By Jane Wardell
SYDNEY (Reuters) - Australian officials were urgently evacuating hundreds of residents and warning others to bunker down in their homes on Friday as a potentially destructive cyclone approached the country's northeastern coast.
Cyclone Marcia was upgraded overnight to a category 5 system, the highest rating. It is due to cross the northeast Queensland coast within hours, with destructive winds of up to 285 kph (177 miles) expected near the core of the system, according to the Australian Bureau of Meteorology.
"Over the next 24 hours, Queenslanders are about to go through a harrowing and terrifying experience," Queensland state Premier Annastacia Palaszczuk told reporters in an emergency press conference in Brisbane. "We are now very concerned with people's safety."
The cyclone is expected to bring torrential rain and flooding and massive seas, along with destructive winds.
Emergency services were urgently evacuating almost 1,000 homes in the direct path of the storm, but they warned other residents it was now too late to evacuate and urged them to bunker down in the safest place in their houses.
"We've got a small window of time to do our checks," Queensland Police Commissioner Ian Stewart said. "This is going to be a calamity."
The storm is expected to hit the coast near the town of Yeppoon, which is home to 16,000 people. After passing through low-lying areas near the coast, it is forecast to weaken to a category 3 system before hitting the city of Rockhampton, home to around 75,000. Yeppoon residents are being evacuated while Rockhampton residents have been told stay indoors.
The cyclone is expected to be accompanied by a storm surge, raising water levels around 2.6 meters (nine feet) above high tide.
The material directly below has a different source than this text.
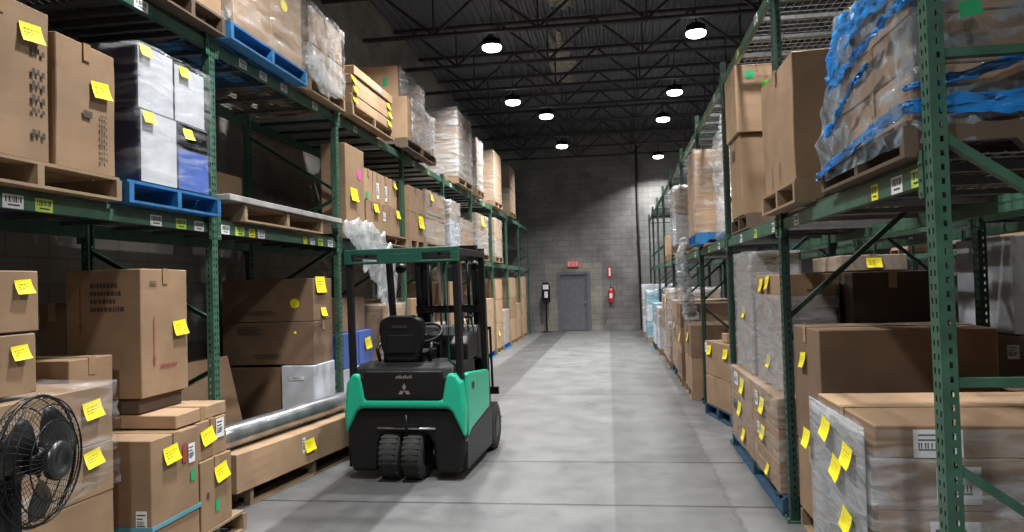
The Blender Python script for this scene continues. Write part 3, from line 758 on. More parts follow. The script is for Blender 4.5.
carton('plain carton at the back of the pallet beneath the red marked box', -3.95, -3.32, 3.74, 4.05, PH, 1.0, 'brown', 'L')
carton('small carton with red print lying in front of the big carton', -3.56, -3.06, 3.74, 4.1, 1.01, 1.34, 'kraft', 'L', [('redtext', 'N', .55, .25, .35, .05), ('redtext', 'N', .85, .3, .06, .1)])
carton('tall carton leaning edge seen behind the red printed box', -3.68, -3.5, 4.25, 4.7, .95, 1.66, 'brown', 'L')
carton('big kraft carton with red arrows on top of the flat carton at left', -3.47, -2.95, 4.22, 4.72, 1.05, 1.865, 'kraft', 'L',
       [('text', 'N', .55, .77, .22, .2), ('arrow', 'N', .2, .68, .05, .3), ('arrow', 'A', .25, .42, .05, .33), ('redtext', 'A', .6, .22, .22, .035), (S, 'A', .8, .52, .13, .12, 4), ('text', 'A', .25, .88, .08, .04)])
# fan
t = thing('pedestal_fan', 'black round pedestal fan with wire grille standing before the left carton stack', 'fan', (-2.31, 2.65, 0), math.radians(9))
R_ = .255; fz = 1.05
b = BM()
for xo, r in ((.07, .16), (.05, R_*.86), (.03, R_*.97), (0, R_), (-.04, R_*.97), (-.07, R_*.82)):
    tube(b, [(xo, r*math.cos(a*PI/24), fz+r*math.sin(a*PI/24)) for a in range(48)], .0028 if r != R_ else .007, 6, True)
obj('grille_rings', mesh(b, 'g', 'blk_metal'), t)
b = BM()
for k in range(56):
    a = 2*PI*k/56
    prof = [(.085, .06), (.075, .14), (.05, R_*.86), (.0, R_), (-.07, R_*.82), (-.085, .09)]
    tube(b, [(xo, r*math.cos(a), fz+r*math.sin(a)) for xo, r in prof], .0012, 4, caps=False)
obj('grille_wires', mesh(b, 'g', 'blk_metal'), t)
b = BM(); lathe(b, [(.075, .06), (.08, .08), (.07, .098), (.05, .098), (.045, .088), (.01, .088)], 'X', 24, (0, 0, fz)); obj('front_badge', mesh(b, 'b', 'smoke'), t)
for k in range(3):
    b = BM(); rows = []
    for i in range(7):
        r = .05+.185*i/6; hw_ = .35+.28*math.sin(i/6*PI*.8)
        row = []
        for j in range(7):
            a = 2*PI*k/3+.5+(j/6-.5)*2*hw_+.1*i/6
            row.append(b.verts.new((.025-.05*(j/6), r*math.cos(a), fz+r*math.sin(a))))
        rows.append(row)
    for i in range(6):
        for j in range(6): b.faces.new((rows[i][j], rows[i][j+1], rows[i+1][j+1], rows[i+1][j])).smooth = True
    o = solid(obj('fan_blade', mesh(b, 'bl', 'smoke'), t), .003)
b = BM(); lathe(b, [(.04, .03), (.055, .0), (.055, -.03), (.04, -.05)], 'X', 20, (0, 0, fz)); obj('hub', mesh(b, 'h', 'black'), t)
b = BM(); lathe(b, [(.05, -.085), (.095, -.09), (.105, -.11), (.105, -.22), (.085, -.25), (.03, -.255)], 'X', 24, (0, -.0, fz)); obj('motor_housing', mesh(b, 'm', 'black'), t)
b = BM(); bx(b, -.27, -.1, -.3, .02, .55, 1.1); obj('control_box', mesh(b, 'cb', 'black'), t, bevel=.03)
b = BM(); bx(b, -.2, -.1, -.06, .06, .66, fz-.08); prism(b, [(-.09, .5), (.09, .5), (.07, .7), (-.07, .7)], 'X', -.22, -.09); obj('tilt_bracket', mesh(b, 't', 'black'), t, bevel=.01)
b = BM(); tube(b, [(-.15, 0, .03), (-.15, 0, .62)], .03, 12); tube(b, [(-.15, 0, .1), (-.15, 0, .4)], .04, 12); obj('pole', mesh(b, 'p', 'black'), t)
b = BM(); lathe(b, [(.24, 0), (.25, .02), (.2, .045), (.05, .07)], 'Z', 28, (-.15, 0, 0)); obj('round_base', mesh(b, 'p', 'black'), t)

# ============ LEFT, floor, second bay
pallet(-4.02, -3.05, 5.35, 7.52, 0, 'long pallet at the back of the second left bay under dark cartons', 'old_wood')
ang = math.radians(-8.5)
tq = pallet(-3.14, -2.76, 5.6, 7.5, 0, 'wooden pallet under the long carton, left of the forklift', 'wood', None, ang)
tq.location = (-2.99, 6.5, 0)
lc = carton('long low kraft carton with yellow note on the pallet left of the forklift', -3.07, -2.69, 5.4, 7.55, PH, .44, 'tan', 'L', [(S, 'A', .47, .55, .08, .14, 4), ('label', 'A', .43, .6, .05, .14)], rz=ang, wear=.01)
lc.location = (-2.97, 6.42, PH)
t = thing('foil_roll', 'long silver foil wrapped roll lying on the long carton left of the forklift', 'roll', (-2.99, 6.32, .545), ang)
b = BM(); lathe(b, [(.088, -1.0), (.095, -.98), (.098, -.4), (.094, 0), (.098, .5), (.094, .98), (.088, 1.0)], 'Y', 28); obj('wrapped_roll', mesh(b, 'r', 'alu'), t)
b = BM(); lathe(b, [(.04, -1.015), (.04, 1.015)], 'Y', 18); obj('core_tube', mesh(b, 'r', 'pale'), t)
carton('brown carton lowest at the back of the second left bay, behind the white box', -4.0, -3.36, 7.0, 7.5, PH, .93, 'brown', 'L')
carton('white box beside the green post, left of the forklift seat', -3.34, -3.0, 6.95, 7.5, PH, .95, 'white', 'L', [('label', 'N', .5, .85, .14, .04)], tape=False)
carton('brown carton with black print, middle of the dark stack in the second left bay', -4.0, -3.02, 7.02, 7.5, .955, 1.385, 'brown', 'L', [('text', 'N', .3, .8, .25, .09), ('text', 'N', .5, .2, .3, .05), ('dot_yellow', 'N', .8, .75, .03, .03)])
carton('brown carton with round yellow dot, top of the dark stack in the second left bay', -4.0, -3.02, 7.02, 7.5, 1.39, 1.82, 'brown', 'L', [('dot_yellow', 'N', .8, .42, .1, .1), ('text', 'N', .45, .2, .3, .05), (S, 'A', .35, .85, .12, .22), (S, 'A', .5, .2, .1, .12)])
# leaning flat sheet
b = BM(); prism(b, [(-3.62, PH), (-3.58, PH), (-3.8, 1.08), (-3.84, 1.08)], 'Y', 5.35, 6.75); tag(obj('cardboard_sheet', mesh(b, 's', 'tan'), bevel=.004), 'large cardboard sheet leaning at the back beside the green post', 'cardboard sheet')

# ============ LEFT, floor, third bay on (behind the forklift and beyond)
pallet(-3.98, -3.0, 7.75, 8.85, 0, 'pallet under the blue boxes in the third left bay')
carton('white low carton beneath the blue boxes seen through the forklift', -3.9, -3.02, 7.8, 8.8, PH, .8, 'white', 'L', tape=False)
for i, y in enumerate((7.82, 8.32)):
    carton(['blue box nearer the green post, seen through the forklift cab', 'blue box with yellow sticker seen through the forklift cab'][i], -3.6, -3.02, y, y+.47, .805, 1.2, 'blue', 'L', [(S, 'A', .6, .6, .14, .18, 5)] if i else [], tape=False, group='blue boxes')
carton('brown carton resting on the blue boxes behind the forklift', -3.9, -3.1, 7.85, 8.75, 1.205, 1.6, 'brown', 'L', [('black', 'N', .3, .4, .06, .06), ('black', 'N', .7, .4, .06, .06)])
def stack(side, xf, y0, y1, z0, heights, mats, desc, where, film_=None, dx=1.0, pal='wood', zpal=True, dec=None, grp=None, amp=.012, ny=1):
    """pallet + tiers of cartons (+ film). xf = aisle face"""
    xa, xb = (xf-dx, xf) if side == 'L' else (xf, xf+dx)
    z = z0
    if zpal: pallet(xa, xb, y0, y1, z0, 'pallet under the %s %s' % (desc, where), pal, grp and 'pallets '+grp); z += PH
    zz = z; k = len(heights)
    pos = ['bottom', 'second', 'third', 'fourth', 'fifth']
    for i, h in enumerate(heights):
        for j in range(ny):
            a = y0+.02+(y1-y0-.04)*j/ny; c = y0+.02+(y1-y0-.04)*(j+1)/ny-.006
            nm_ = 'single' if k == 1 else ('top' if i == k-1 else pos[i]+' from below' if i else 'bottom')
            lab = '%s carton%s of the %s %s' % (nm_, (', nearer half' if j == 0 else ', farther half') if ny > 1 else '', desc, where)
            carton(lab, xa+.015, xb-.015, a, c, zz, zz+h-.004, mats[i % len(mats)], side, (dec or {}).get(i, []) if j == 0 else (), grp)
        zz += h
    if film_: shell('%s around the %s %s' % ({'film': 'clear film', 'film_thick': 'milky film', 'film_grey': 'grey film', 'film_spark': 'glittering clear film', 'film_blue': 'blue film'}[film_], desc, where), xa+.015, xb-.015, y0+.02, y1-.02, z, zz-.004, film_, amp)
    return zz
Lf = [ (8.95, 9.95, [.5, .45, .4], ['tan', 'kraft'], 'film', 'film wrapped stack', 'on the floor left of the forklift mast'),
       (10.25, 11.3, [.45, .5, .45], ['kraft', 'tan'], None, 'brown stack', 'on the floor in the fourth left bay, near half'),
       (11.4, 12.5, [.5, .45], ['pale', 'tan'], 'film', 'pale wrapped stack', 'on the floor in the fourth left bay, far half'),
       (12.75, 13.8, [.6, .55, .5], ['kraft'], None, 'kraft stack', 'on the floor in the fifth left bay, near half'),
       (13.9, 14.95, [.5, .4], ['tan'], 'film', 'tan wrapped stack', 'on the floor in the fifth left bay, far half'),
       (15.25, 16.3, [.5, .45, .45], ['tan', 'pale'], 'film_thick', 'milky wrapped stack', 'on the floor in the sixth left bay, near half'),
       (16.4, 17.45, [.45, .5, .3], ['tan'], None, 'tan stack', 'on the floor in the sixth left bay, far half'),
       (17.75, 18.8, [.6, .6, .5], ['tan'], None, 'tall tan stack', 'on the floor in the seventh left bay, near half'),
       (18.9, 19.95, [.5, .4], ['pale'], 'film', 'pale stack', 'on the floor in the seventh left bay, far half'),
       (20.25, 21.4, [.6, .6, .55], ['tan', 'kraft'], None, 'tan stack', 'on the floor in the eighth left bay, near half'),
       (21.5, 22.4, [.5, .5], ['tan'], None, 'low tan stack', 'on the floor in the eighth left bay, far half'),
       (22.75, 23.9, [.6, .6, .6], ['tan'], None, 'last tan stack', 'on the floor at the far end of the left rack')]
for i, (y0, y1, hs, ms, fm, ds, wh) in enumerate(Lf):
    dec = {0: [(S, 'A', .3, .6, .12, .15)]} if i in (1, 5, 7) else None
    stack('L', -2.92, y0, y1, 0, hs, ms, ds, wh, fm, dec=dec, pal='pal_blue' if i in (6, 8) else 'wood', grp='cartons on the floor of the left rack')

# ============ LEFT, lower shelf
z = TL1
pallet(-3.95, -2.9, 2.75, 3.99, z, 'wooden pallet under the two tall cartons at the top left corner')
carton('tall kraft carton with vertical print and yellow note at the top left corner', -3.85, -2.92, 2.82, 3.455, z+PH, 3.19, 'kraft', 'L',
       [(S, 'A', .8, .82, .13, .13, 5), ('vtext', 'A', .88, .42, .1, .5), ('vtext', 'A', .99, .42, .03, .3), ('label', 'A', .96, .72, .05, .1)][:2] + [('black', 'A', .12, .3, .05, .05)], wear=.01)
carton('tall kraft carton with yellow note, right beside the top left corner carton', -3.6, -2.92, 3.5, 3.965, z+PH, 3.12, 'kraft', 'L',
       [(S, 'A', .72, .67, .13, .13, 5), ('vtext', 'A', .78, .32, .06, .3), ('black', 'A', .5, .45, .07, .04)], wear=.012)
pallet(-3.95, -2.88, 4.03, 5.06, z, 'bright blue pallet under the white and navy boxes on the left lower shelf', 'pal_blue')
for (y0, y1, z0, z1, pan, lab, dd) in [
    (4.16, 4.545, z+PH, 2.865, 'panel_white', 'white fronted navy box, lower left of the four on the blue pallet', [(S, 'A', .2, .9, .1, .05)]),
    (4.555, 4.93, z+PH, 2.865, 'panel_blue', 'blue fronted box, lower right of the four on the blue pallet', [(S, 'A', .3, .85, .1, .08)]),
    (4.17, 4.545, 2.87, 3.285, 'panel_white', 'white fronted navy box, upper left of the four on the blue pallet', [(S, 'A', .2, .9, .1, .06)]),
    (4.555, 4.92, 2.87, 3.265, 'panel_white', 'white fronted navy box, upper right of the four on the blue pallet', [(S, 'A', .3, .9, .1, .06)])]:
    xf = -2.9 if z0 < 2.8 else -2.92
    carton(lab, xf-.75, xf, y0, y1, z0, z1, 'navy', 'L', [(pan, 'A', .5, .5, (y1-y0)*.97, (z1-z0)*.97)]+([('panel_white', 'A', .5, .8, (y1-y0)*.96, (z1-z0)*.38)] if pan == 'panel_blue' else [])+[(k, f, u, v, w_, h_, 3) for k, f, u, v, w_, h_ in dd], 'white and navy boxes on the blue pallet', tape=False)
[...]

Hundreds of "swift water" rescue teams were ready to assist people stranded in floodwaters, while rescue services were conducting an eleventh-hour search for two fishermen missing off Fraser Island, in the cylcone warning area.
The Port of Gladstone, Queensland's biggest multi-commodity port, ceased all ship loading operations on Thursday.
Marcia is expected to make landfall 125 km (75 miles) north of Boyne Island in Queensland, where Rio Tinto operates Australia's largest aluminium smelter.
A separate cyclone made landfall in the remote Northern Territory early Friday. The category 4 Cyclone Lam, with wind gusts of more than 250 kph (155 mph), is moving southwest and further inland. Residents in remote communities in the sparsely populated region have been told to stay indoors.
Lam will pass close to Rio's Gove bauxite mining operation. It is also threatening to disrupt BHP Billiton's Groote Eylandt manganese mine and Glencore's McArthur River zinc and lead mine.